The role of John Dean began to intrigue other senators on the Judiciary Committee. Philip Hart of Michigan, a former prosecutor in Detroit, asked, “When Mr. Dean said to you, ‘No, I did not do it, I didn’t have the FBI reports with me,’ did you ask him if he knew who might have had them with him?”

“No,” Gray responded, “because the thought never entered—”

“Did you ask him whether anybody had done it?”

“You know, when you are dealing closely with the office of the presidency,” Gray said, “the presumption is one of regularity on the conduct of the nation’s business, and I didn’t even engage in the thought process that I would set up a presumption here of illegality and I didn’t consider it.”

Gray said, however, again volunteering information that had not been sought, that after the Post story, he asked whether Segretti’s political actions should be investigated, and “that opinion came back, no.”

Hearing that, Robert C. Byrd, the Senate Majority Whip and one of the most powerful Democrats in the nation, questioned who it was that determined the scope of the Watergate investigation. Gray said the decision to limit the inquiry to the interception of oral communications, and to refrain from getting into more sensitive political areas, had been made by him “in conjunction with the Assistant Attorney General of the Criminal Division, and U.S. Attorney.”

“Were you required to clear the scope of the investigation through the Justice Department?” Byrd asked.

“Yes, sir, we work very closely with them on that.”

“But were you required to clear the scope of the investigation through the Justice Department, or was this a determination that you would make yourself?”

“No, I do not think it was a determination at all,” Gray responded. “I could make a determination, but I would have to investigate what the Department of Justice told me to investigate.”

Byrd asked whether Gray had ever discussed the investigation with anyone at CRP (the Committee for the Re-election of the President).

“No, sir.”

“With Mr. John Mitchell?”

“No, sir.”

“Or with anyone from the White House?”

“Yes, sir.”

“Who?”

“John Wesley Dean, counsel to the President, and I think on maybe half a dozen occasions with John Erhlichman.”
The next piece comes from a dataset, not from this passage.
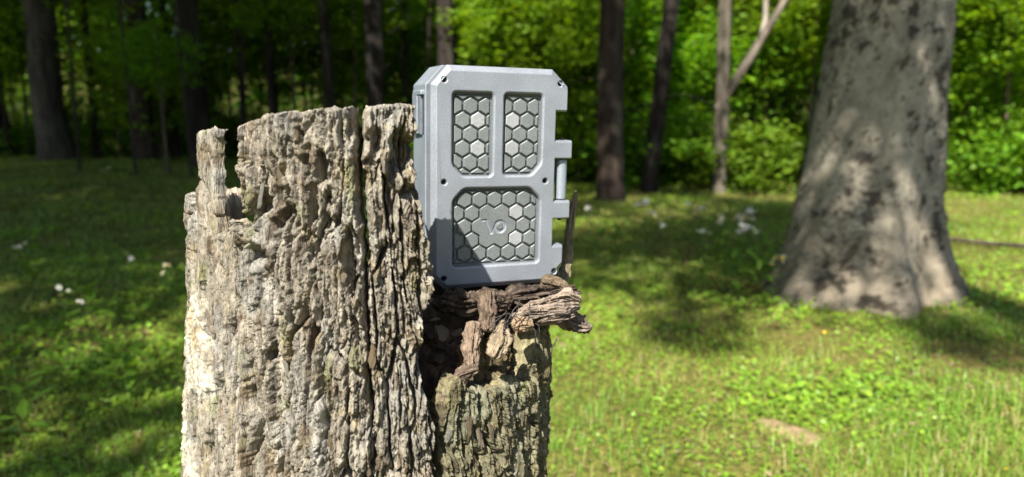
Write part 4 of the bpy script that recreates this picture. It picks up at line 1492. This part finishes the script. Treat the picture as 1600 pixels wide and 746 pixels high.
# ------------------------------------------------------------------ flowers
def flower_head(name, r, npet, mat):
    parts = []
    bm = bmesh.new()
    for k in range(npet):
        a = 2 * math.pi * k / npet
        c, s = math.cos(a), math.sin(a)
        w = r * 2.2 / npet
        pts = [(.15 * r, -w * .4, 0), (r * .8, -w, .12 * r), (r, 0, .08 * r), (r * .8, w, .12 * r), (.15 * r, w * .4, 0)]
        bm.faces.new([bm.verts.new((x * c - y * s, x * s + y * c, z)) for x, y, z in pts])
    me = bpy.data.meshes.new(name); bm.to_mesh(me); bm.free(); me.materials.append(mat)
    return me


WH = flower_head('flower_head', .016, 12, M['petal'])
YE = flower_head('flower_head', .011, 5, M['yellow'])
bm = bmesh.new(); bmesh.ops.create_uvsphere(bm, u_segments=10, v_segments=6, radius=.0055)
CEN = bpy.data.meshes.new('flower_centre'); bm.to_mesh(CEN); bm.free(); CEN.materials.append(M['yellow'])
V, Fq = tube([(0, 0, 0), (.1, 0, .35), (0, .05, .7), (0, 0, 1)], [.004, .0035, .003, .002], 5)
STM = np_mesh('stem', V * np.array([.3, .3, 1]), Fq); STM.materials.append(M['stem'])


def flower(name, label, px, py, h, heads, seed, mesh=WH, sc=1.0, group=None):
    gl = np.random.default_rng(seed)
    p = ground_px(px, py, h)
    gzv = float(gz(p.x, p.y))
    t = empty(name, (p.x, p.y, gzv), gl.normal() * .4)
    tag(t, label, 'flower', group)
    for k in range(heads):
        hx, hy = (0, 0) if k == 0 else (gl.normal() * .026 * sc, gl.normal() * .026 * sc)
        hz = h + (0 if k == 0 else gl.normal() * .018)
        s = link('stem', STM, None, t); s.scale = (1, 1, hz); s.rotation_euler = (0, 0, gl.random() * 6)
        s.location = (hx, hy, 0)
        o = link('flower_head', mesh, None, t); o.location = (hx, hy, hz); o.scale = (sc * (1.2 if mesh is WH else .55) * (.8 + .4 * gl.random()),) * 3
        o.rotation_euler = (gl.normal() * .3 + .7, gl.normal() * .35, gl.random() * 6)
        if mesh is WH:
            c = link('flower_centre', CEN, None, o)
    return t


for i, (px, py, h, nh, sc, lab) in enumerate([
        (1093, 328, .30, 8, 1.25, 'largest white flower cluster left of the large grey tree'),
        (1126, 342, .28, 5, 1.0, 'white flowers just right of the largest cluster'),
        (1160, 341, .28, 5, 1.0, 'white flower cluster between the largest one and the tree'),
        (1178, 328, .32, 3, 1.1, 'white flowers highest beside the left of the tree'),
        (1162, 356, .26, 4, .9, 'white flowers low, left of the tree base'),
        (1186, 362, .25, 2, .9, 'white flowers nearest the left root of the tree'),
        (1098, 362, .22, 3, .8, 'white flowers below the largest cluster'),
        (998, 320, .28, 3, 1.0, 'white flowers right of the case, before the leaning dark tree'),
        (1017, 332, .28, 4, .8, 'small white flowers right of the leaning dark tree foot'),
        (1034, 352, .25, 2, .7, 'single small white flowers right of the case, lowest of these'),
        (917, 327, .30, 4, .9, 'white flowers touching the right edge of the case'),
        (1222, 407, .20, 2, 1.1, 'pair of white flowers before the left root of the tree'),
        (1236, 400, .21, 2, .9, 'white flowers against the foot of the tree'),
        (28, 388, .25, 4, 1.1, 'white flowers at the left edge of the picture'),
        (200, 403, .22, 4, .9, 'white flowers in the shade left of the stump'),
        (257, 420, .22, 5, .9, 'white flowers in the shade nearest the left of the stump'),
        (92, 450, .2, 3, .9, 'white flowers in the shade, lower left'),
        (128, 472, .2, 2, .6, 'small white flowers in the shade, lowest on the left'),
        (170, 262, .3, 3, .9, 'white flowers far back left on the sunlit strip')]):
    flower('white_flower', lab, px, py, h, nh + (2 if px > 900 else 0), 40 + i, WH, sc * (1.35 if px > 900 else .75), 'white wildflowers in the clearing')
for i, (px, py, lab) in enumerate([(945, 497, 'yellow flower right of the jutting wood of the stump'), (1288, 520, 'yellow flower before the foot of the large tree'),
                                   (1388, 551, 'yellow flower below the middle root of the large tree'), (1580, 640, 'yellow flower at the right edge of the picture'),
                                   (1240, 722, 'yellow flower at the bottom beside the soil patch'), (1188, 657, 'yellow flower left of the soil patch'),
                                   (1572, 735, 'yellow flower in the bottom right corner'), (955, 675, 'yellow flower right of the lower stump')]):
    flower('yellow_flower', lab, px, py, .07, 1, 90 + i, YE, 1.0, 'small yellow flowers in the grass')

# leafy weeds left of the large tree
wp = []
for v_ in range(3):
    g3 = np.random.default_rng(500 + v_)
    nl = 22
    hz = np.sort(g3.uniform(.03, .95, nl)) * .30
    az = np.arange(nl) * 2.4 + g3.normal(size=nl) * .3
    P = np.stack([.01 * np.cos(az), .01 * np.sin(az), hz], 1)
    D = np.stack([np.cos(az), np.sin(az), .35 + .3 * g3.normal(size=nl)], 1); D /= np.linalg.norm(D, axis=1)[:, None]
    N = np.array([0, 0, 1.0]) - D * D[:, 2:3]; N /= np.linalg.norm(N, axis=1)[:, None]
    L = .035 + .05 * (1 - hz / .30) + .01 * g3.random(nl)
    V, Fq = leaf_quads(P, N, D, L, L * .42, .1)
    C = np.array([.11, .22, .02]) * np.repeat(.7 + .6 * g3.random((nl, 1)), 4, 0)
    me = np_mesh('leaves', V, Fq, C, False); me.materials.append(M['grass'])
    wp.append(me)
for k, (px, py) in enumerate([(1085, 395), (1108, 405), (1130, 398), (1150, 412), (1172, 405), (1195, 425), (1215, 440), (1232, 452), (1120, 425), (1160, 440), (1250, 440), (1185, 455), (1065, 412), (1205, 470),
                              (935, 395), (965, 402), (1010, 400), (60, 470), (140, 520), (230, 480), (100, 600), (200, 640), (40, 690), (1095, 450), (1140, 470)]):
    p = ground_px(px, py)
    t = empty('weed_plant', (p.x, p.y, float(gz(p.x, p.y))), k * 1.3)
    tag(t, 'leafy upright weed left of the large grey tree' if 1050 < px < 1260 else ('leafy upright weed in the grass just right of the case' if px > 900 else 'leafy upright weed in the shaded grass left of the stump'), 'weed',
        'weeds left of the large tree' if 1050 < px < 1260 else ('weeds right of the case' if px > 900 else 'weeds left of the stump'))
    o = link('leaves', wp[k % 3], None, t); sc_ = 1.0 + .7 * ((k * 37) % 10) / 10; o.scale = (sc_,) * 3
    o = link('stem', STM, None, t); o.scale = (1, 1, .3 * sc_)

# fallen branch lying at the edge of the wood on the right
a, b, c = ground_px(1465, 372, .05), ground_px(1540, 380, .05), ground_px(1640, 388, .05)
V, Fq, C = trunk_mesh([a, b, c, c + (c - b) * .6], [.014, .018, .017, .012], 7, (.06, .048, .036), flare=0)
tag(link('fallen_branch', np_mesh('fallen_branch', V, Fq, C), M['trunk']), 'brown fallen branch lying on the grass behind the large tree', 'branch')

# dead leaves and bits of straw lying in the grass
X, Y = scatter(5200, 1.4, 12, 1.6, gg)
n = len(X)
P = np.stack([X, Y, gz(X, Y) + .006 + .02 * gg.random(n)], 1)
N = rand_dir(n, gg, 1.0) * .5 + np.array([0, 0, 1.0]); N /= np.linalg.norm(N, axis=1)[:, None]
D = rand_dir(n, gg, .2); D -= N * (D * N).sum(1)[:, None]; D /= np.linalg.norm(D, axis=1)[:, None]
L = .010 + .022 * gg.random(n)
V, Fq = leaf_quads(P, N, D, L, L * (.2 + .5 * gg.random(n)), .2)
C = np.array([.17, .125, .07]) * np.repeat(.5 + 1.0 * gg.random((n, 1)), 4, 0)
tag(link('leaf_litter', np_mesh('leaf_litter', V, Fq, C, False), M['rot']), 'dry brown leaf bits scattered in the grass', 'leaf litter', kind='stuff')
There was always a certain rumbling, earthquake nature to the forces that pushed breaks in the Watergate coverup into view, compelling investigators to deal with them. One cannot ignore an earthquake.

…In less than three weeks, the Watergate coverup was to be exposed to the public and a coverup of the coverup begun in the Oval Office. Patrick Gray’s testimony was not the only rumble that warned of the earthquake but it was the first. One day, while still testifying, Gray endorsed a contention by Senator Byrd that John Dean had “probably lied” to FBI agents. There was no way of predicting what Gray might say next, and on the following afternoon Nixon himself phoned Gray, possibly in fear that Gray, having exhausted the subject of John Dean, might launch into a discussion of the President.